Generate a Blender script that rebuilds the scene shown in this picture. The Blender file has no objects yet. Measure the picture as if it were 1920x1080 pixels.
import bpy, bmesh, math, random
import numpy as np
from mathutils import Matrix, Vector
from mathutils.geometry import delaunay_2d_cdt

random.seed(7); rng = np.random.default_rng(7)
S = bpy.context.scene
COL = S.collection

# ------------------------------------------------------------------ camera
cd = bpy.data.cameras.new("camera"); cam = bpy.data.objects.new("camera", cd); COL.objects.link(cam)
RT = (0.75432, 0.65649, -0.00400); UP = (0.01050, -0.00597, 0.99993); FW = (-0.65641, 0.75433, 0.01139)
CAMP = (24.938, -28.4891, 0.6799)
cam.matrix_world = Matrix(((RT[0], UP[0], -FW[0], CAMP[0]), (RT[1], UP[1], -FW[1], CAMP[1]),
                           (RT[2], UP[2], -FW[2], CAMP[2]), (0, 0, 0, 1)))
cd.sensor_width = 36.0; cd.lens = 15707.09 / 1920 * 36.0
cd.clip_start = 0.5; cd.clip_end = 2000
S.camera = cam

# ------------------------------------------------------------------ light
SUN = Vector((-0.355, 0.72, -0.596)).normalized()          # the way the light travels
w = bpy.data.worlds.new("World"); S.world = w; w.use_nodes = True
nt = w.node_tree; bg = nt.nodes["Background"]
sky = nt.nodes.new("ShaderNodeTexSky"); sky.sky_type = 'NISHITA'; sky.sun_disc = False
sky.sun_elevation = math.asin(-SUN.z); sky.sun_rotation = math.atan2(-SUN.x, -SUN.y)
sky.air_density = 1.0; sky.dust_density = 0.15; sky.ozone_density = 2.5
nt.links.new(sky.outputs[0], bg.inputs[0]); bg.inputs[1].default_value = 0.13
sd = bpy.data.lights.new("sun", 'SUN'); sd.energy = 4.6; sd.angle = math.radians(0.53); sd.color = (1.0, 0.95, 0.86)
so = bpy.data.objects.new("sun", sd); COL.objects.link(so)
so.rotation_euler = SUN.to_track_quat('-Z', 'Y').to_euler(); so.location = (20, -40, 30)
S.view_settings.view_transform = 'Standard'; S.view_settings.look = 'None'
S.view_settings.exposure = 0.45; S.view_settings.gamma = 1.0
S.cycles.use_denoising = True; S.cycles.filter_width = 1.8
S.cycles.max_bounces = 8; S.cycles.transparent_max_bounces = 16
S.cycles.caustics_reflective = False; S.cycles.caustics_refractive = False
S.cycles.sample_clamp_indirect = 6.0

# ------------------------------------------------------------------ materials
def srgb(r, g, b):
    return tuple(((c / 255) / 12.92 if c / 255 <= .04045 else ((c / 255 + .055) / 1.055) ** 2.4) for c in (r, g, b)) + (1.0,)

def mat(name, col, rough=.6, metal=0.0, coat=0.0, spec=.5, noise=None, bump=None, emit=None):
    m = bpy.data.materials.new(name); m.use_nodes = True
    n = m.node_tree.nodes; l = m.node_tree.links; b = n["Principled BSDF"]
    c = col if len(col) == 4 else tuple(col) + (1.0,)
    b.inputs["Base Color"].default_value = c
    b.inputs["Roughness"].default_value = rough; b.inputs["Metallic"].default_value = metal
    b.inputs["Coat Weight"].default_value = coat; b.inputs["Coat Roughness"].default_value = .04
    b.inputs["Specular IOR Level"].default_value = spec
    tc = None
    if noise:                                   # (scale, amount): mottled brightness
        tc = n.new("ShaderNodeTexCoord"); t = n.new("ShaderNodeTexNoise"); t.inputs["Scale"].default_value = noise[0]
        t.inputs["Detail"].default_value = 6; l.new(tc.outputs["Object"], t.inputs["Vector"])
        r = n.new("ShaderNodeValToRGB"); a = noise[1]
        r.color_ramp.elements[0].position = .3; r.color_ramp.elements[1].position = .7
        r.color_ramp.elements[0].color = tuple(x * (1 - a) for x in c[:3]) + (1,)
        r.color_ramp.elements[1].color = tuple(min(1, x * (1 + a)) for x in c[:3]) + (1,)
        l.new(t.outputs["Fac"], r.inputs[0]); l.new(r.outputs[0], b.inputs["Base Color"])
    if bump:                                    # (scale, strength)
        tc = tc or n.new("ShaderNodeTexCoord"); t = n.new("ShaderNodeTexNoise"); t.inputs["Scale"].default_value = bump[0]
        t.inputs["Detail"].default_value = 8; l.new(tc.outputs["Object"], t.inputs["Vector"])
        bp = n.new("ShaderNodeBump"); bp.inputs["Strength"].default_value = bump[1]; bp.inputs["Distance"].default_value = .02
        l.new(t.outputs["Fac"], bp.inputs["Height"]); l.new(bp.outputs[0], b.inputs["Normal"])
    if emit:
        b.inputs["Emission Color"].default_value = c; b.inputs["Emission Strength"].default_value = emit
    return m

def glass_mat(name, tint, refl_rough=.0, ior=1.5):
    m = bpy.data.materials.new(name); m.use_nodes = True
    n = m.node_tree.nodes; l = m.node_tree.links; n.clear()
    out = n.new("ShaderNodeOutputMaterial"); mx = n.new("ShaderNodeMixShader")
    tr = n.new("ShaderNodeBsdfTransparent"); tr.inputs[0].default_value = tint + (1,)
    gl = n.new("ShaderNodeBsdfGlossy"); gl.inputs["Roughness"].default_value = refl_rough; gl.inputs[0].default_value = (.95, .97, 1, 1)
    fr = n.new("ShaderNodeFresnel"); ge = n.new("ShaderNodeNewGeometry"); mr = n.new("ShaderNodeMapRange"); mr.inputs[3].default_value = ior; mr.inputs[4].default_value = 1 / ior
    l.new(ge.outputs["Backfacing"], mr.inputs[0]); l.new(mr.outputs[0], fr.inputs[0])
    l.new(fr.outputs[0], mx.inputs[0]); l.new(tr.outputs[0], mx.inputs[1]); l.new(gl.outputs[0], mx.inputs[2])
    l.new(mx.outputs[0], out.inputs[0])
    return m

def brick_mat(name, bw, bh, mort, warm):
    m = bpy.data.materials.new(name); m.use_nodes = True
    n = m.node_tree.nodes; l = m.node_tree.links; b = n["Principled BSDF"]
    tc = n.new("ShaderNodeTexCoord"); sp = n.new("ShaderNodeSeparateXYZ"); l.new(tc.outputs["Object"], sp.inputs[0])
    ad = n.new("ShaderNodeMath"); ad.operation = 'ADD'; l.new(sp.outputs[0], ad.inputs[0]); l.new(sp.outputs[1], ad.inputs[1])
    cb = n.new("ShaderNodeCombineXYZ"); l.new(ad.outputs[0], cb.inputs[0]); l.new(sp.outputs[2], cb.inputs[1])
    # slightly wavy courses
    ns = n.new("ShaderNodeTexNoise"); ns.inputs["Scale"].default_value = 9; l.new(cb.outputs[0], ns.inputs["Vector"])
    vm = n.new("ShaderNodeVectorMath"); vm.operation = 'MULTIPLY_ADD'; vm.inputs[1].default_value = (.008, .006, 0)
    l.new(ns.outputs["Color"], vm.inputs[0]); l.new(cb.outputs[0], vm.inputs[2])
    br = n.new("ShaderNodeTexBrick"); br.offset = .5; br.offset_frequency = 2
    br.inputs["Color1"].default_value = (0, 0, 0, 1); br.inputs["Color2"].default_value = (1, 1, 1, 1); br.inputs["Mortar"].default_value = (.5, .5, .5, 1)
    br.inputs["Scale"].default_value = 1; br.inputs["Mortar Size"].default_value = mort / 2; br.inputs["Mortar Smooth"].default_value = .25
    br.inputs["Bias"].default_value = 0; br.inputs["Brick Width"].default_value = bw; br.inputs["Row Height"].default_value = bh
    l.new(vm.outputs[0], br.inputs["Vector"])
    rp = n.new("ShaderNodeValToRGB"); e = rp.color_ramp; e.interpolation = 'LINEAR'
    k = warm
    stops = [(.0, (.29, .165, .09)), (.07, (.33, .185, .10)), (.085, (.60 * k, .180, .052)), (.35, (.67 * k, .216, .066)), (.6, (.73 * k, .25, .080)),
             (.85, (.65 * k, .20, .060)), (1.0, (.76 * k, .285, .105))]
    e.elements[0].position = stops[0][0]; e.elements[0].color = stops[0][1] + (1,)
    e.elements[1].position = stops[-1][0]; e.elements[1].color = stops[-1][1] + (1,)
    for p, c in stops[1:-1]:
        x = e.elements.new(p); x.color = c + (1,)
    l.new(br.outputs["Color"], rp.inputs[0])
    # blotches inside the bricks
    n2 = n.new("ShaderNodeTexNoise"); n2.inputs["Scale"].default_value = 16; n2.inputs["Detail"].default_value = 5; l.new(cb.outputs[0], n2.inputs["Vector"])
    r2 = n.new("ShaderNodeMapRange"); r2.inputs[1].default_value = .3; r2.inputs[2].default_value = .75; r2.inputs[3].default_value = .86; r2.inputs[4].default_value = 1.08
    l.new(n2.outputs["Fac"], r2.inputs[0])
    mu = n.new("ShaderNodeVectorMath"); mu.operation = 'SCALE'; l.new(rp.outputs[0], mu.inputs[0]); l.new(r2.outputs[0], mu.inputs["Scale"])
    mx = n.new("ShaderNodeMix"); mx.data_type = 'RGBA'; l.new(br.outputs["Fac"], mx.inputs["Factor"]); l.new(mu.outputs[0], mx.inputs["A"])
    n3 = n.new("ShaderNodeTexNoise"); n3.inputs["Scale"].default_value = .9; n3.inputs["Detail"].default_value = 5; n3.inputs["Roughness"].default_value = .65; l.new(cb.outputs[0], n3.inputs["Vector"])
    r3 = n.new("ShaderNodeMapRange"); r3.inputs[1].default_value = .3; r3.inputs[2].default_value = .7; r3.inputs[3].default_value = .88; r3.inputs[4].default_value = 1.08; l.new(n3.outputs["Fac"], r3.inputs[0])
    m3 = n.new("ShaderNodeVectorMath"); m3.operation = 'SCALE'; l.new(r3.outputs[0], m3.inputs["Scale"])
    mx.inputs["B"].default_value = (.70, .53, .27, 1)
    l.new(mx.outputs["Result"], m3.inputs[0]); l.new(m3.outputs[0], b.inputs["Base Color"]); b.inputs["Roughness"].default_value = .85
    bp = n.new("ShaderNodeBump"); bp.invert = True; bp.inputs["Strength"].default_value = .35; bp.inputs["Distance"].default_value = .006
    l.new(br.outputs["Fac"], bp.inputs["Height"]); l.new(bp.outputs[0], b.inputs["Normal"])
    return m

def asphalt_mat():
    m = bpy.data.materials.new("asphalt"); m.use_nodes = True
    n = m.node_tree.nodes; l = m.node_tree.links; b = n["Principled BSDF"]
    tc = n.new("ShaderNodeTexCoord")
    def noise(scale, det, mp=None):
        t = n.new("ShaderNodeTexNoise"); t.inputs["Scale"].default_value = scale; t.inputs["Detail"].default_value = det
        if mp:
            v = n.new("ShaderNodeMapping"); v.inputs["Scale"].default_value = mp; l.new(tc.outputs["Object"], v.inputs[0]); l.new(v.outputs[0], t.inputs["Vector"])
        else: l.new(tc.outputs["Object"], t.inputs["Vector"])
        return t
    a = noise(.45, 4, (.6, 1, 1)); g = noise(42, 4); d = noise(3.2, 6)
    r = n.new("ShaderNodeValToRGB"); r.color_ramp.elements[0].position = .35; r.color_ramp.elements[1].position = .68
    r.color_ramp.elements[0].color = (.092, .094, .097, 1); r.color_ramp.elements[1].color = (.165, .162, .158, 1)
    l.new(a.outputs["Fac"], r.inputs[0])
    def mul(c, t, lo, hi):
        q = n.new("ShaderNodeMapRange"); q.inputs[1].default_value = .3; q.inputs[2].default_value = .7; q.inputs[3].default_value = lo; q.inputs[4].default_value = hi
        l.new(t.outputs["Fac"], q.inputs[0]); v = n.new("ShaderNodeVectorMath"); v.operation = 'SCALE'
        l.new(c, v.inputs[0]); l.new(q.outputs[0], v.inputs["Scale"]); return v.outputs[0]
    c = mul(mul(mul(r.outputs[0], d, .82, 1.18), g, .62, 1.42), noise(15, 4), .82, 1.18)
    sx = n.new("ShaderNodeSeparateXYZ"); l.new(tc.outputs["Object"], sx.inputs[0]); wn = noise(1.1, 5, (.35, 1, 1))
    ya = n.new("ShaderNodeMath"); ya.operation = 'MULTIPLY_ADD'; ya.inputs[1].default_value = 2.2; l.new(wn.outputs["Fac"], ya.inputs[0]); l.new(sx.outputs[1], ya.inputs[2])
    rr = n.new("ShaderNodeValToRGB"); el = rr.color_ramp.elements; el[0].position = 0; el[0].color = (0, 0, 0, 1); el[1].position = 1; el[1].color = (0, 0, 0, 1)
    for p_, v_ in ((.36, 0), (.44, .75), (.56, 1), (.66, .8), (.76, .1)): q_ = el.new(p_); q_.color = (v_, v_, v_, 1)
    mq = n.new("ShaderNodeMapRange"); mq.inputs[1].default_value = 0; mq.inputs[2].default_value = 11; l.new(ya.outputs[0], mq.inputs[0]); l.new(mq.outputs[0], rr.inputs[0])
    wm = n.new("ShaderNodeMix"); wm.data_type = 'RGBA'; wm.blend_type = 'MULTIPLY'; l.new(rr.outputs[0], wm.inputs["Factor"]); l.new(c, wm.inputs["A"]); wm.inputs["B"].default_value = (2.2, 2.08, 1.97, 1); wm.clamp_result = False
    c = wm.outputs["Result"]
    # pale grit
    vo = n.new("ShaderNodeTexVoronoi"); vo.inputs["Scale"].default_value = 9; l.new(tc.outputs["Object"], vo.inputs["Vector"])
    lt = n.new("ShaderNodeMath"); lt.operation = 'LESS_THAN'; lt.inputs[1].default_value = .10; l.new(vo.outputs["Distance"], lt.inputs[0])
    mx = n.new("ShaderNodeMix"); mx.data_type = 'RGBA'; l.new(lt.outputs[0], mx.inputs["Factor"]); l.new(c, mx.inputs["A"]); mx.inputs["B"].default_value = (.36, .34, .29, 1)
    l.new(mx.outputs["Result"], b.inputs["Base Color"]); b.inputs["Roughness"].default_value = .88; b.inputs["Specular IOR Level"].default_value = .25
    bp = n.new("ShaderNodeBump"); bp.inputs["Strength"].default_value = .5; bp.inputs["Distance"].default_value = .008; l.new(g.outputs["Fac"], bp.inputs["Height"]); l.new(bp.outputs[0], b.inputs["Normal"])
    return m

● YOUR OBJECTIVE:
Everything from the first line of the material through the line containing "COL = S.collection" is to be printed exactly; lines after that are to be left out.

● ANSWER BELOW:
Generate a Blender script that rebuilds the scene shown in this picture. The Blender file has no objects yet. Measure the picture as if it were 1920x1080 pixels.
import bpy, bmesh, math, random
import numpy as np
from mathutils import Matrix, Vector
from mathutils.geometry import delaunay_2d_cdt

random.seed(7); rng = np.random.default_rng(7)
S = bpy.context.scene
COL = S.collection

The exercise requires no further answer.